Zinsaufschlag bei CO2-intensiven Firmen
Im Jahr darauf kam ein weiterer Faktor dazu: die Gerichte. Im Mai 2021 urteilte ein niederländisches Gericht, dass der Öl- und Gaskonzern Shell seine Emissionen reduzieren muss, damit die Ziele des Paris Abkommens erreicht werden können. Der Fall "Milieudefensie gegen Shell" gilt als das erste wichtige Klimaurteil gegen ein Unternehmen.
Kein Faktor bei der Zinsprämie ist hingegen die Kampagne gegen Investitionen in Fossilkonzerne. Umweltorganisationen rufen immer wieder dazu auf, Geld aus Öl- und Gaskonzernen abzuziehen, um deren Kapitalkosten in die Höhe zu treiben. Die DNB-Autoren erwähnen die Divestment-Kampagne aber noch nicht einmal.
Dafür haben sie Anzeichen gefunden, dass die Märkte davon ausgehen, dass die EU weiterhin eine ehrgeizige Klimapolitik betreiben wird. Ablesen lässt sich das an der Zinsprämie von Anleihen mit unterschiedlicher Restlaufzeit: Je später eine Anleihe zurückgezahlt wird, desto höher ist die Zinsprämie, die emissionsintensive Firmen bezahlen müssen.
Die DNB-Autoren schließen daraus: "Dieser Anstieg deutet darauf hin, dass die Anleger entweder mit immer strengeren Klimaregelungen oder mit erhöhter Unsicherheit über die künftige Klimapolitik rechnen."
Aus Sicht der DNB-Zentralbanker ist die Zinsprämie begrüßenswert, sowohl fürs Klima als auch für die Stabilität der Finanzmärkte: Die Zinsprämie biete "einen finanziellen Anreiz für Unternehmen, nachhaltiger zu werden und ihre Treibhausgasemissionen zu reduzieren". Außerdem werde die Energiewende dadurch "effizienter und gleichmäßiger".

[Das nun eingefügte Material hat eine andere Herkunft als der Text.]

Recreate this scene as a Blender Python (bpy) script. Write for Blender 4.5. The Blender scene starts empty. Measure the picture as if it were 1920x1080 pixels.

Als Anhänger der Markteffizienzhypothese fordern die DNB-Autoren zudem eine Verbesserung der "Qualität, Menge und Vergleichbarkeit von Klimainformationen auf Firmenebene". Dadurch könnten "plötzliche Schocks" im Finanzsystem verhindert werden. Denn die Hypothese besagt ja: Je besser die Informationen, desto rationaler der Markt.